__EXERCISE__
Retype the records below from their first line through the line containing "cam_d.clip_start = 0.05; cam_d.clip_end = 500", and include nothing else.

* * *

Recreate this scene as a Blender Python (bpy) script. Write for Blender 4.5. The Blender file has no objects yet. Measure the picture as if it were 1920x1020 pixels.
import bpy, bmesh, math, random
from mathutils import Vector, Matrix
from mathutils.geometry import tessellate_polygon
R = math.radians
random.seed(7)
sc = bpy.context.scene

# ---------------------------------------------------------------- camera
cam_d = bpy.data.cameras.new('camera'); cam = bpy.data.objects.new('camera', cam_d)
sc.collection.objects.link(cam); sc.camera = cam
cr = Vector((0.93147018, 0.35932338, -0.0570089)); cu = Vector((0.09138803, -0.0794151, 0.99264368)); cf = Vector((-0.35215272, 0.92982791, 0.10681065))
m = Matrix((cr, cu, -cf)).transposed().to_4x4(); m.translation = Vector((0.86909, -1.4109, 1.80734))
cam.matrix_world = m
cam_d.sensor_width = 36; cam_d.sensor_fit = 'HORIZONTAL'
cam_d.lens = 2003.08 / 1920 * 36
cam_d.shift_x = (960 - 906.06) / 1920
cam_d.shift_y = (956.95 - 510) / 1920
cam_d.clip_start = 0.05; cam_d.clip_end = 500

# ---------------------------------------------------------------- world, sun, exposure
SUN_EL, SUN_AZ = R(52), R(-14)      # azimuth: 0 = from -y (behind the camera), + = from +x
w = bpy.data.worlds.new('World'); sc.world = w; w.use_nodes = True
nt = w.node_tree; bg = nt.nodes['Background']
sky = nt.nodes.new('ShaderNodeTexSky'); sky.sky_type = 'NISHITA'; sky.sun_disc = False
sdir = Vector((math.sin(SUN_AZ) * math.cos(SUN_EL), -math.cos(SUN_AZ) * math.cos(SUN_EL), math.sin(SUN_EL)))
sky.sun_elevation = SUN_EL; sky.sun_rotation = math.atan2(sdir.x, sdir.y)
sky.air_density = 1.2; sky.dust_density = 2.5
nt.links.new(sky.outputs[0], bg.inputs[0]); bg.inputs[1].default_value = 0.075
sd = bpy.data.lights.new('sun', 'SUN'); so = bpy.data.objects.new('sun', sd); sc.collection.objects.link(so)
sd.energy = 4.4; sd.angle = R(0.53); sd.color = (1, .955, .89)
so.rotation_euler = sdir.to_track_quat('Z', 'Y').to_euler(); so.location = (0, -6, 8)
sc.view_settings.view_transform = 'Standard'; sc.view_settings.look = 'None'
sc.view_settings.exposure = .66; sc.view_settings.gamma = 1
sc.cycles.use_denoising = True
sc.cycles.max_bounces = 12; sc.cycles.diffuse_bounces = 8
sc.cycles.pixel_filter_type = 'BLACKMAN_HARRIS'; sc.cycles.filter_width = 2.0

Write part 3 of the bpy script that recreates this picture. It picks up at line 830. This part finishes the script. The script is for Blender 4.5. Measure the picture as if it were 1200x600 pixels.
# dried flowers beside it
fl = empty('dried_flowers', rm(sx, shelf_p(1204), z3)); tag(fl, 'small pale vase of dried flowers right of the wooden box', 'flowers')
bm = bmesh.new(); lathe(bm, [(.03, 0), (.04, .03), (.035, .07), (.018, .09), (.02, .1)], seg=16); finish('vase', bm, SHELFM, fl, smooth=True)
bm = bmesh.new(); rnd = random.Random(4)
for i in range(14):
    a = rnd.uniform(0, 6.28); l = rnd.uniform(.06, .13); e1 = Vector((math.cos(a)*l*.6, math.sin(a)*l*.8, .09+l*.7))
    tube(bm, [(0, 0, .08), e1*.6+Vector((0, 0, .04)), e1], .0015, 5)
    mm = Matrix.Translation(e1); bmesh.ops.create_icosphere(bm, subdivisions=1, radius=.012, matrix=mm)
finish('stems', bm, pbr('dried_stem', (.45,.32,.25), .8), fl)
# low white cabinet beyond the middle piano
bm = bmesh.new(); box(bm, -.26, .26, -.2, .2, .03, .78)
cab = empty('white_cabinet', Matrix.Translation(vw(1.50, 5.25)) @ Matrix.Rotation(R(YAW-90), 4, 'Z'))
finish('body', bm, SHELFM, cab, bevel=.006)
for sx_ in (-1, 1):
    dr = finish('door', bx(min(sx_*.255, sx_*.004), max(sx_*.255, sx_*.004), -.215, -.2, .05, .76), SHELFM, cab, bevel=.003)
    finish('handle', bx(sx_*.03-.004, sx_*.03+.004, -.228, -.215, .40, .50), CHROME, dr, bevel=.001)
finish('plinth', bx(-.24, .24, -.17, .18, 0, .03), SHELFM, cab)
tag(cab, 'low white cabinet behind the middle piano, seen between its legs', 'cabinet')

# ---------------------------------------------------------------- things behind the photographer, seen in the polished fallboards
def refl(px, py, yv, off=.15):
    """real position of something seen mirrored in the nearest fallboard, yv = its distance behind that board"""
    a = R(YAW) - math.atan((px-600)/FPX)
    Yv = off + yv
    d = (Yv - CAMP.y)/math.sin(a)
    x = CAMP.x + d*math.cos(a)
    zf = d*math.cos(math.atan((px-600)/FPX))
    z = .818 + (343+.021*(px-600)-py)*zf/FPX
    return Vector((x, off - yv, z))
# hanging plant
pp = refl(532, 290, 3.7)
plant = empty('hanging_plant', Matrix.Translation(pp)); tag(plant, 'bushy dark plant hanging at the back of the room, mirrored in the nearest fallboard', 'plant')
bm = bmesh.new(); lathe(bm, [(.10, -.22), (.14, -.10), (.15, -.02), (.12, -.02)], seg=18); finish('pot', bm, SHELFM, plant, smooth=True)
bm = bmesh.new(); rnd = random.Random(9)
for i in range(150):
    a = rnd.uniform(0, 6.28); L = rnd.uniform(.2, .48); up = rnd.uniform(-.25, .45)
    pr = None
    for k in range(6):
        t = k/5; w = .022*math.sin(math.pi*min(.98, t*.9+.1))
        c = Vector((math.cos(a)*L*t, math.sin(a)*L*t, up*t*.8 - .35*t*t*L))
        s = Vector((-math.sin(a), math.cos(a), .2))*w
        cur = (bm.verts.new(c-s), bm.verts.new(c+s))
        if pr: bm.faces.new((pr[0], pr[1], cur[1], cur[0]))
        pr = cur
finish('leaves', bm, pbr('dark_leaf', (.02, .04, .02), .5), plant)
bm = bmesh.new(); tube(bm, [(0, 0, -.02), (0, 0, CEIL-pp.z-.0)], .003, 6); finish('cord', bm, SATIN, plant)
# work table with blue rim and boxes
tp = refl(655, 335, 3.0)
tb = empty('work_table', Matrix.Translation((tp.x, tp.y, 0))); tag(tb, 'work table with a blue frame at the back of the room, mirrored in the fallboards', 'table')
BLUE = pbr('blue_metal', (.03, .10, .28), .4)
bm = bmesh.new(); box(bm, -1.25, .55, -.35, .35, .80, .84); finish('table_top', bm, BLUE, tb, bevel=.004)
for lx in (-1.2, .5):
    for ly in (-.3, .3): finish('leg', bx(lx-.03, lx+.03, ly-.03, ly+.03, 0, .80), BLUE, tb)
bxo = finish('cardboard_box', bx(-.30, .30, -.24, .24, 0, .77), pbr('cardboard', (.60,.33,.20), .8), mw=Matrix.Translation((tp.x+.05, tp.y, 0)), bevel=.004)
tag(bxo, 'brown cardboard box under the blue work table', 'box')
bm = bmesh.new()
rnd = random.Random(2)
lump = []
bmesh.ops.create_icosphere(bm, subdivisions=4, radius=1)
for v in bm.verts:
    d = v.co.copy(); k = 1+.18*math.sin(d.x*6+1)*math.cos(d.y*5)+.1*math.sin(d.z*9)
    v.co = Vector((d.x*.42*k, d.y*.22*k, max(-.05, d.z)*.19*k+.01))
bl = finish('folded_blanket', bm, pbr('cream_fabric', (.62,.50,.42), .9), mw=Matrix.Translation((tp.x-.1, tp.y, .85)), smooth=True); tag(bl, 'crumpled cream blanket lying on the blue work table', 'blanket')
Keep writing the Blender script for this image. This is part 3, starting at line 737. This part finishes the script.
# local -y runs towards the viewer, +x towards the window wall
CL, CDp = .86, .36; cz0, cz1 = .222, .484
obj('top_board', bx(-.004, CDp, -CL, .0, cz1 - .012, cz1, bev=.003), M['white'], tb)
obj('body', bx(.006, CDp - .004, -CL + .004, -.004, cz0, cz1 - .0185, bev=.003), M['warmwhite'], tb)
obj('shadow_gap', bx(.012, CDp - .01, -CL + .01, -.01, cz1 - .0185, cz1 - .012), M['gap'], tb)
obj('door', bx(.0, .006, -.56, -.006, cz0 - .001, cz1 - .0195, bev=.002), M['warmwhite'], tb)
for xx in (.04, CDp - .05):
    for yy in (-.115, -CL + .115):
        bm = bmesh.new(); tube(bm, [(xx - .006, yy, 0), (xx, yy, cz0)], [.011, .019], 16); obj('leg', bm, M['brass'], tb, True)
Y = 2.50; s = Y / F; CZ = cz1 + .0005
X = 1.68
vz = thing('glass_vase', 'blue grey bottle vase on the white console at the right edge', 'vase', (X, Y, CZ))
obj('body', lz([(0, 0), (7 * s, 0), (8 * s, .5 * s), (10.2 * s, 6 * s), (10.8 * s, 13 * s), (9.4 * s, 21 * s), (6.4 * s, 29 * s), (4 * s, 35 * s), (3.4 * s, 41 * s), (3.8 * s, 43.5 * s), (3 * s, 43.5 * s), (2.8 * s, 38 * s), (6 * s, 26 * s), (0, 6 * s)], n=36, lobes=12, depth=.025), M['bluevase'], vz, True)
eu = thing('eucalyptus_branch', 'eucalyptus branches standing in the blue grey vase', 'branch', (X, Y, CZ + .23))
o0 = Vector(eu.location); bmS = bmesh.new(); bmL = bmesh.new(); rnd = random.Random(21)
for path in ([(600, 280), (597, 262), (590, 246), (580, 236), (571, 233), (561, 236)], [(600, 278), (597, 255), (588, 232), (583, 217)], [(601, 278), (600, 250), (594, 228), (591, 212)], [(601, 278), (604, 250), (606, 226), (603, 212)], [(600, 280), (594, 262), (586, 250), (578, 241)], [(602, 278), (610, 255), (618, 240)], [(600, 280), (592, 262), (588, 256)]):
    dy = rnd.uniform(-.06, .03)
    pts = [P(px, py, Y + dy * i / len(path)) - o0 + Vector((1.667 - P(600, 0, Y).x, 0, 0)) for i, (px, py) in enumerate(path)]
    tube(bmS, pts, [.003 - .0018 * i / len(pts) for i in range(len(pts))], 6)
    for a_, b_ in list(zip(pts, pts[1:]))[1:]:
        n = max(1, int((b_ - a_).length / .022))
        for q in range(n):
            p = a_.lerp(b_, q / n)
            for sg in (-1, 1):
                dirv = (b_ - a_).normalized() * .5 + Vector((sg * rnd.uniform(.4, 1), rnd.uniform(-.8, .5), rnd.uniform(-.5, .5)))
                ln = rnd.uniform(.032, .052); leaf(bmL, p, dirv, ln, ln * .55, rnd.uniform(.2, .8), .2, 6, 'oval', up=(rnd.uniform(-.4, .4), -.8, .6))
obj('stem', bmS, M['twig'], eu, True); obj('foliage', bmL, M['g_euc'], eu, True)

* * *

__WRITTEN SOLUTION__
Recreate this scene as a Blender Python (bpy) script. Write for Blender 4.5. The Blender file has no objects yet. Measure the picture as if it were 1920x1020 pixels.
import bpy, bmesh, math, random
from mathutils import Vector, Matrix
from mathutils.geometry import tessellate_polygon
R = math.radians
random.seed(7)
sc = bpy.context.scene

# ---------------------------------------------------------------- camera
cam_d = bpy.data.cameras.new('camera'); cam = bpy.data.objects.new('camera', cam_d)
sc.collection.objects.link(cam); sc.camera = cam
cr = Vector((0.93147018, 0.35932338, -0.0570089)); cu = Vector((0.09138803, -0.0794151, 0.99264368)); cf = Vector((-0.35215272, 0.92982791, 0.10681065))
m = Matrix((cr, cu, -cf)).transposed().to_4x4(); m.translation = Vector((0.86909, -1.4109, 1.80734))
cam.matrix_world = m
cam_d.sensor_width = 36; cam_d.sensor_fit = 'HORIZONTAL'
cam_d.lens = 2003.08 / 1920 * 36
cam_d.shift_x = (960 - 906.06) / 1920
cam_d.shift_y = (956.95 - 510) / 1920
cam_d.clip_start = 0.05; cam_d.clip_end = 500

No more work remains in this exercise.